Pourtant, quelle que soit la technique privilégiée, la chasse aux gibiers d'eau constitue un marqueur fort de la culture locale, ce dont rendent compte les chasseurs à la hutte (aperçus dans le reportage) qui pratiquent leur activité dans la zone des marais et monts de Mareuil-Caubert (située au sud d'Abbeville, elle est classée "Natura 2000" depuis 2008). L'apprentissage se fait par l'intermédiaire de proches ou d'anciens huttiers, qui initient le jeune chasseur au savoir-faire traditionnel: sélectionner les "implants"et les placer correctement, connaître les conditions météorologiques les plus favorables et les meilleures périodes de chasse, intégrer les périodes d'attente et d'observation. Cette forme de transmission permet ainsi de conserver un patrimoine, et donc de valoriser un ensemble d'usages cynégétiques propres au territoire samarien.

Sébastien Stumpp

Transcription

(Musique)
(Bruit)
Frédéric Coupelle
Les appellants se disposent selon le vent, c'est-à-dire qu’on attache le gibier face au vent.
(Bruit)
Frédéric Coupelle
Si on n’attache pas, toujours pareil.
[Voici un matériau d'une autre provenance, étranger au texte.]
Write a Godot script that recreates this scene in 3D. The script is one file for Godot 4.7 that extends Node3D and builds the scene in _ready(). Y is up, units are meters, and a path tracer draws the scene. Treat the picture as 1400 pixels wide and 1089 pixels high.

C'est-à-dire si le vent est à l’est, il faut attacher avec le vent d’est. Et si le vent est au nord, il faut attacher avec le vent du nord. Il faut… Il faut placer ses appellants de manière à ce que le gibier ne soit pas rebuté par les implants. C'est-à-dire si on passe un gibier… si on place un appellant contre le vent, le gibier arrive toujours pour se poser bec au vent. On appelle ça bec au vent. Et si on les place du mauvais sens, les gibiers sont rebutés par les appellants qui sont dans la mare et ils ne se posent pas.
(Bruit)
Patrice Thedy Colleuille
Qui vous a appris à poser ? Qui vous a appris à sélectionner ?
Frédéric Coupelle
A sélectionner ? J’ai appris, moi, personnellement, par un camarade qui est plus vieux que moi. Et j’ai commencé à la hutte avec lui. Je veux dire il y a 3 ou 4 ans, j’allais à la hutte avec lui. Il avait déjà été à la hutte. Il avait déjà ses canards. Et il m’en a donné quelques-uns. Et à force, j’ai réussi… A force de croisements, j’ai réussi à avoir de bons canards.
Patrice Thedy Colleuille
Alors ce qui est important, justement au niveau de la cane, c’est trouver une cane qui ait un chant parfait, un bon chant ?
Frédéric Coupelle
Qui a un très bon chant, un chant parfait, je ne sais pas si ça existe, mais qui a enfin un très bon chant et qui plait au gibier surtout. C'est-à-dire que le long cri, à force de son chant, intéresse le gibier et il vient tourner autour de la mare. Et on a aussi les demi-cris qui sont là pour forcer le gibier à rester auprès de la mare c'est-à-dire qu’ils chantent beaucoup plus fort tout d’un coup. Et enfin, le court cri, pour faire poser le gibier, c'est-à-dire au moment où le gibier arrive au-dessus de la mare, au-dessus des [inaudible], donner 3 coups brefs pour faire poser le gibier.
(Bruit)
Huttier
La plupart des huttiers, les vieux huttiers de Mareuil-Caubert sont des personnes qui, bien souvent, n’ont pas quitté leur terroir. Alors c’est quand même, si vous voulez, maintenant un peu moins chez les jeunes. Il faut être franc. Mais dans les familles des vieux huttiers, c’était vraiment quelque chose de fantastique d’attendre… cette attente, dire : « Tiens ? », regarder le ciel, « Les vents sont de quelle direction ? » Et il n’y a pas : « Tiens ? Il y a une volée [inaudible] qui est passé hier », « Tiens ? Une petite sarcelle qui se balade » Voyez-vous, il y a l’observation du temps. Et bien souvent, le vieil huttier fait beaucoup de météo. Alors c’est par la météo qu’on sait qu’il y aura une migration.
Patrice Thedy Colleuille
La bonne époque, le bon moment, c’est quand, alors ?
Huttier
On dit toujours qu’il y a le passage de Toussaint. Pour l’instant, vous voyez, aujourd'hui, c’est le calme plat. On est la semaine de Toussaint. On dit aussi le passage de Noël. Mais tout ça, c’est relatif parce qu’on peut avoir un passage qui dure… Moi, j’ai déjà vu puisque il y a une dizaine d’années, j’étais huttier. Sincèrement, j’y allais fréquemment), j’ai eu un passage dans un hiver qui était un très beau passage mais je suis arrivé une demi-heure en retard. J’ai quitté à 4 heures et le passage s’est fait à 4 heures et demi. Et à 5 heures, il n’y a plus eu de passage. Voyez-vous, ça peut être un laps de temps. Le gibier ne passe pas comme ça et reste. C’est un laps de temps. Parfois, il passe au-dessus de la vallée et puis il ne s’arrête pas.